» **Problem details**: Leave out the pictures and repeat the data exactly.

» **Source excerpt**:

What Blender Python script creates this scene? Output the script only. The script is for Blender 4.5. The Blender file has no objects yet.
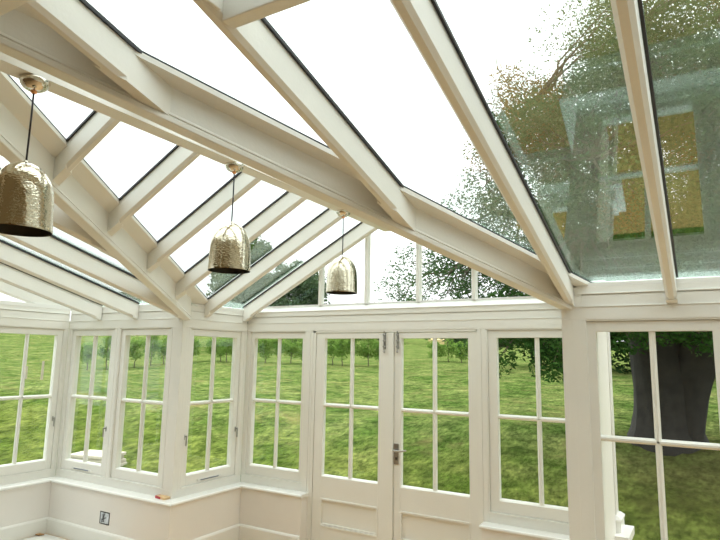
import bpy, bmesh, math, random
from mathutils import Vector, Matrix, noise
random.seed(7)
scene = bpy.context.scene
COL = scene.collection

# ------------------------------------------------------------------ constants (metres)
XA, XC, XE = -6.042, -4.249, -0.765          # gable end, bay left wall, bay right wall
YE, YD = 3.870, 4.788                        # main front wall, bay front wall
S1, S2 = 0.2789, 0.5324                      # tangent of main and bay roof pitch
ZR, ZRB = 2.191, 2.215                                   # rafter underside at the wall plane
XM = (XC + XE) / 2
HB = (XE - XC) / 2
XR = 2.3                                     # right end of the hall
YB = -2.05                                   # house wall
YRID = 0.90                                  # main ridge
GZ = 0.165                                   # glass above rafter underside
def zmain(y): return ZR + S1 * (YE - y)
def zbay(x): return ZRB + S2 * (HB - abs(x - XM))

# ------------------------------------------------------------------ materials
def newmat(name):
    m = bpy.data.materials.new(name); m.use_nodes = True
    nt = m.node_tree; nt.nodes.clear()
    out = nt.nodes.new('ShaderNodeOutputMaterial')
    return m, nt, out
def N(nt, typ, **kw):
    n = nt.nodes.new(typ)
    for k, v in kw.items():
        if hasattr(n, k): setattr(n, k, v)
    return n
def principled(name, col, rough=.5, metal=0., nscale=0, namt=0., bump=0., bscale=40, spec=.5, coords='Object'):
    m, nt, out = newmat(name)
    b = N(nt, 'ShaderNodeBsdfPrincipled')
    b.inputs['Roughness'].default_value = rough; b.inputs['Metallic'].default_value = metal
    b.inputs['Specular IOR Level'].default_value = spec
    tc = N(nt, 'ShaderNodeTexCoord')
    if namt:
        t = N(nt, 'ShaderNodeTexNoise'); t.inputs['Scale'].default_value = nscale; t.inputs['Detail'].default_value = 4
        nt.links.new(tc.outputs[coords], t.inputs['Vector'])
        r = N(nt, 'ShaderNodeValToRGB')
        r.color_ramp.elements[0].position = .3; r.color_ramp.elements[1].position = .7
        r.color_ramp.elements[0].color = [c * (1 - namt) for c in col] + [1]
        r.color_ramp.elements[1].color = [min(1, c * (1 + namt)) for c in col] + [1]
        nt.links.new(t.outputs['Fac'], r.inputs['Fac']); nt.links.new(r.outputs['Color'], b.inputs['Base Color'])
    else:
        b.inputs['Base Color'].default_value = (*col, 1)
    if bump:
        t2 = N(nt, 'ShaderNodeTexNoise'); t2.inputs['Scale'].default_value = bscale
        nt.links.new(tc.outputs[coords], t2.inputs['Vector'])
        bp = N(nt, 'ShaderNodeBump'); bp.inputs['Strength'].default_value = bump; bp.inputs['Distance'].default_value = .01
        nt.links.new(t2.outputs['Fac'], bp.inputs['Height']); nt.links.new(bp.outputs['Normal'], b.inputs['Normal'])
    nt.links.new(b.outputs['BSDF'], out.inputs['Surface'])
    return m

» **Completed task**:
What Blender Python script creates this scene? Output the script only. The script is for Blender 4.5. The Blender file has no objects yet.
import bpy, bmesh, math, random
from mathutils import Vector, Matrix, noise
random.seed(7)
scene = bpy.context.scene
COL = scene.collection

# ------------------------------------------------------------------ constants (metres)
XA, XC, XE = -6.042, -4.249, -0.765          # gable end, bay left wall, bay right wall
YE, YD = 3.870, 4.788                        # main front wall, bay front wall
S1, S2 = 0.2789, 0.5324                      # tangent of main and bay roof pitch
ZR, ZRB = 2.191, 2.215                                   # rafter underside at the wall plane
XM = (XC + XE) / 2
HB = (XE - XC) / 2
XR = 2.3                                     # right end of the hall
YB = -2.05                                   # house wall
YRID = 0.90                                  # main ridge
GZ = 0.165                                   # glass above rafter underside
def zmain(y): return ZR + S1 * (YE - y)
def zbay(x): return ZRB + S2 * (HB - abs(x - XM))

# ------------------------------------------------------------------ materials
def newmat(name):
    m = bpy.data.materials.new(name); m.use_nodes = True
    nt = m.node_tree; nt.nodes.clear()
    out = nt.nodes.new('ShaderNodeOutputMaterial')
    return m, nt, out
def N(nt, typ, **kw):
    n = nt.nodes.new(typ)
    for k, v in kw.items():
        if hasattr(n, k): setattr(n, k, v)
    return n
def principled(name, col, rough=.5, metal=0., nscale=0, namt=0., bump=0., bscale=40, spec=.5, coords='Object'):
    m, nt, out = newmat(name)
    b = N(nt, 'ShaderNodeBsdfPrincipled')
    b.inputs['Roughness'].default_value = rough; b.inputs['Metallic'].default_value = metal
    b.inputs['Specular IOR Level'].default_value = spec
    tc = N(nt, 'ShaderNodeTexCoord')
    if namt:
        t = N(nt, 'ShaderNodeTexNoise'); t.inputs['Scale'].default_value = nscale; t.inputs['Detail'].default_value = 4
        nt.links.new(tc.outputs[coords], t.inputs['Vector'])
        r = N(nt, 'ShaderNodeValToRGB')
        r.color_ramp.elements[0].position = .3; r.color_ramp.elements[1].position = .7
        r.color_ramp.elements[0].color = [c * (1 - namt) for c in col] + [1]
        r.color_ramp.elements[1].color = [min(1, c * (1 + namt)) for c in col] + [1]
        nt.links.new(t.outputs['Fac'], r.inputs['Fac']); nt.links.new(r.outputs['Color'], b.inputs['Base Color'])
    else:
        b.inputs['Base Color'].default_value = (*col, 1)
    if bump:
        t2 = N(nt, 'ShaderNodeTexNoise'); t2.inputs['Scale'].default_value = bscale
        nt.links.new(tc.outputs[coords], t2.inputs['Vector'])
        bp = N(nt, 'ShaderNodeBump'); bp.inputs['Strength'].default_value = bump; bp.inputs['Distance'].default_value = .01
        nt.links.new(t2.outputs['Fac'], bp.inputs['Height']); nt.links.new(bp.outputs['Normal'], b.inputs['Normal'])
    nt.links.new(b.outputs['BSDF'], out.inputs['Surface'])
    return m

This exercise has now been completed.